▶ _Dataset section_
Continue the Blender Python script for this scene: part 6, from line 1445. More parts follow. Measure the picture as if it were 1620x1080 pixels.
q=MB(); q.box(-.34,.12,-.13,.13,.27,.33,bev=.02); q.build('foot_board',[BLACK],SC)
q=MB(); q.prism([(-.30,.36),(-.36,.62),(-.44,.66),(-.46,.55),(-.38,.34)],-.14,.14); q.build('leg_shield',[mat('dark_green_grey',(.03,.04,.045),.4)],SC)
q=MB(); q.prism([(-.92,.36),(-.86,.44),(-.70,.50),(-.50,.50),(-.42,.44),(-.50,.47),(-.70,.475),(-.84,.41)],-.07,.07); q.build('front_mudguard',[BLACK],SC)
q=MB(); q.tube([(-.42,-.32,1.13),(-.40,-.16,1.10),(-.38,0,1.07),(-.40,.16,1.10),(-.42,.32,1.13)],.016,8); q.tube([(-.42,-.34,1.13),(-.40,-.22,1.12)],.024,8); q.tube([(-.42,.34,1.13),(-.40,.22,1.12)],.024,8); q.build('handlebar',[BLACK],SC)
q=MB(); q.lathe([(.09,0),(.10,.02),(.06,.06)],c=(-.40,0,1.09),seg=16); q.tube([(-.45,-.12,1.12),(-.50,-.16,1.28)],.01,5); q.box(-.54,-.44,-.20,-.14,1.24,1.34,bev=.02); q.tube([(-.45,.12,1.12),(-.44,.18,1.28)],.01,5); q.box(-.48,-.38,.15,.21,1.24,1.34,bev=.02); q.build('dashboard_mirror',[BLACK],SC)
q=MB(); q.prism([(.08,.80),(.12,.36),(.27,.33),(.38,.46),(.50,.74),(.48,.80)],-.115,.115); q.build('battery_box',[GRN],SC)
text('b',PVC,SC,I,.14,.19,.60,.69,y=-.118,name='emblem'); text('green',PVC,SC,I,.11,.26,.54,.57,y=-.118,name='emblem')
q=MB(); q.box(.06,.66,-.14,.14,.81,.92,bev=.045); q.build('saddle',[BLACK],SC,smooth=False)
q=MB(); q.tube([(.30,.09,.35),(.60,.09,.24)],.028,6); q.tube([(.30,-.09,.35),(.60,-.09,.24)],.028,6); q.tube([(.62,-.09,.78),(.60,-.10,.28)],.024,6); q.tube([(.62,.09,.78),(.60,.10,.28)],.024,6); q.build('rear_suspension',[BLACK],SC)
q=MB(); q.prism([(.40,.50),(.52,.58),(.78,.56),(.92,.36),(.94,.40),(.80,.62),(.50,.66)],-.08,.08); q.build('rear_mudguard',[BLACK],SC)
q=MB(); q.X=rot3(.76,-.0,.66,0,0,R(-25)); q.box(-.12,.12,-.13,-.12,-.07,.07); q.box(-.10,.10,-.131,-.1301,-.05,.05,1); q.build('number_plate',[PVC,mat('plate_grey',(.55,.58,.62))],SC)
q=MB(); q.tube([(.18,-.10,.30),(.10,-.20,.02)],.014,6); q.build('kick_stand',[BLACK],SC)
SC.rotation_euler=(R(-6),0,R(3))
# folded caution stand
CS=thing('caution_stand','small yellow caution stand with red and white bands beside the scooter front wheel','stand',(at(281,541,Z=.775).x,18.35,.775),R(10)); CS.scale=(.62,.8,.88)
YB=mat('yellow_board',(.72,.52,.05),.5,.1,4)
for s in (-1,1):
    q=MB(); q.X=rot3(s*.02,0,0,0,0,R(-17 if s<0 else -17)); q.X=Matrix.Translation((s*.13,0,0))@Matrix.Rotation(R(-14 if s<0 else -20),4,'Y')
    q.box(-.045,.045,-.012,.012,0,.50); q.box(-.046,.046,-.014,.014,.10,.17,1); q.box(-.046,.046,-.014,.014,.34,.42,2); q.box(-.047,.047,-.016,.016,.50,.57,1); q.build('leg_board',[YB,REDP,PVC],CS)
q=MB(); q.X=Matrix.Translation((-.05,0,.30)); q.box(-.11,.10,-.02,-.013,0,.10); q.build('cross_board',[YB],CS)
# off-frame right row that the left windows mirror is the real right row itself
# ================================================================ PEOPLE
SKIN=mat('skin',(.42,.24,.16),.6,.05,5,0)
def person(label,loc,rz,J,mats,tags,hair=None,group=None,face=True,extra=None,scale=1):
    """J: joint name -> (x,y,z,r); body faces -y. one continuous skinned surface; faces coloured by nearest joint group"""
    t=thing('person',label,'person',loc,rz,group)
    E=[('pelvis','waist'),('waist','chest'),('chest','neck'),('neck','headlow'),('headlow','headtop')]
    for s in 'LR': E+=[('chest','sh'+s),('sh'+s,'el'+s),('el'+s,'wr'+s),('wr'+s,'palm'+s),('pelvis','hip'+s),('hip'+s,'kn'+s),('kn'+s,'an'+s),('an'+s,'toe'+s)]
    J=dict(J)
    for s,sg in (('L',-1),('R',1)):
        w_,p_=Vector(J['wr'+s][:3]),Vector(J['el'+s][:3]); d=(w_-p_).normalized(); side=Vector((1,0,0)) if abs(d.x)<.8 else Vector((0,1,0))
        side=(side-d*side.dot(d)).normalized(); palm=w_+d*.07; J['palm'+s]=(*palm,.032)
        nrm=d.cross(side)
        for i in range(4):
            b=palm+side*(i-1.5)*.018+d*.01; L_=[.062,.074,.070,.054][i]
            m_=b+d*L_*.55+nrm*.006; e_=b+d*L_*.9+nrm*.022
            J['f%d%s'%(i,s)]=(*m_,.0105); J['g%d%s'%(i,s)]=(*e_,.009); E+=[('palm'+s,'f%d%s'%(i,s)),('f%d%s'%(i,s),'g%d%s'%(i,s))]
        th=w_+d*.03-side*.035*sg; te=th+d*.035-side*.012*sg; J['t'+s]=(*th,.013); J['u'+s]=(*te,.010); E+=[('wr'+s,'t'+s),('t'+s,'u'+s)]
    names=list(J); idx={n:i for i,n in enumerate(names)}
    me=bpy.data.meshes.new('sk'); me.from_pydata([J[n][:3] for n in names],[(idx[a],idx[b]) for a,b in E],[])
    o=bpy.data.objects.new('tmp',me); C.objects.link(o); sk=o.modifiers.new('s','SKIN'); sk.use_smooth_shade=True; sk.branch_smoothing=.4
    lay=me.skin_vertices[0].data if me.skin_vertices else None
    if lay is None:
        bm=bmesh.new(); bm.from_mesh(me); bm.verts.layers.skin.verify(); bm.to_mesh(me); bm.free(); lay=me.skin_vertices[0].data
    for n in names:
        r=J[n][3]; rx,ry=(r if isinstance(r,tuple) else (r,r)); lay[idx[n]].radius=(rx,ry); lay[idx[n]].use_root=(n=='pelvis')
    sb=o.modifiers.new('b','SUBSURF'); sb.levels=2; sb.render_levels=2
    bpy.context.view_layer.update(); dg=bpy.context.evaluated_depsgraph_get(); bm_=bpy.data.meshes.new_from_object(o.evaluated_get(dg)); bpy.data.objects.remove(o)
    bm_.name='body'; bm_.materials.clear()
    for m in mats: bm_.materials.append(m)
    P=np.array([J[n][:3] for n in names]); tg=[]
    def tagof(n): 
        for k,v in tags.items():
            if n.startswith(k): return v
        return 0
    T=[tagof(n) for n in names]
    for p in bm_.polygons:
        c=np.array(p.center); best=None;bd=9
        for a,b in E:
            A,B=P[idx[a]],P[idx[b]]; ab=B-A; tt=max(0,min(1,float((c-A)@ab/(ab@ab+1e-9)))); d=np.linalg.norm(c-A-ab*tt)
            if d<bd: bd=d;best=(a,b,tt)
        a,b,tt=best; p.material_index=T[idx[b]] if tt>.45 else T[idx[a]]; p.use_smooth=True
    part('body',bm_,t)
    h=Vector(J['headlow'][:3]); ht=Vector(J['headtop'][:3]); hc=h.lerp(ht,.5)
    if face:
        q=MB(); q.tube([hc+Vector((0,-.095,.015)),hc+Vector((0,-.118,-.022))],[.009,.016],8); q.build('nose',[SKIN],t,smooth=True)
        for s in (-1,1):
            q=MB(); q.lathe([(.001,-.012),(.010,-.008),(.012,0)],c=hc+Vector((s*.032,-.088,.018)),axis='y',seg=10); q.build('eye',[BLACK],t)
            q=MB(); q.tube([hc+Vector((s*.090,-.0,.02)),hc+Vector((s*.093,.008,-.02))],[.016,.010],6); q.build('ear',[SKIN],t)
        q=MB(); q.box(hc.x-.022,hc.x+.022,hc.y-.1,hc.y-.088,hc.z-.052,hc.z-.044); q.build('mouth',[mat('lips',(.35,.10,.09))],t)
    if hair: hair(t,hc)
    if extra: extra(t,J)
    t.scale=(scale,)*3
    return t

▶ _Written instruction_
Find the lines containing "part" and pull them out.

▶ _Correct result_
Continue the Blender Python script for this scene: part 6, from line 1445. More parts follow. Measure the picture as if it were 1620x1080 pixels.
    part('body',bm_,t)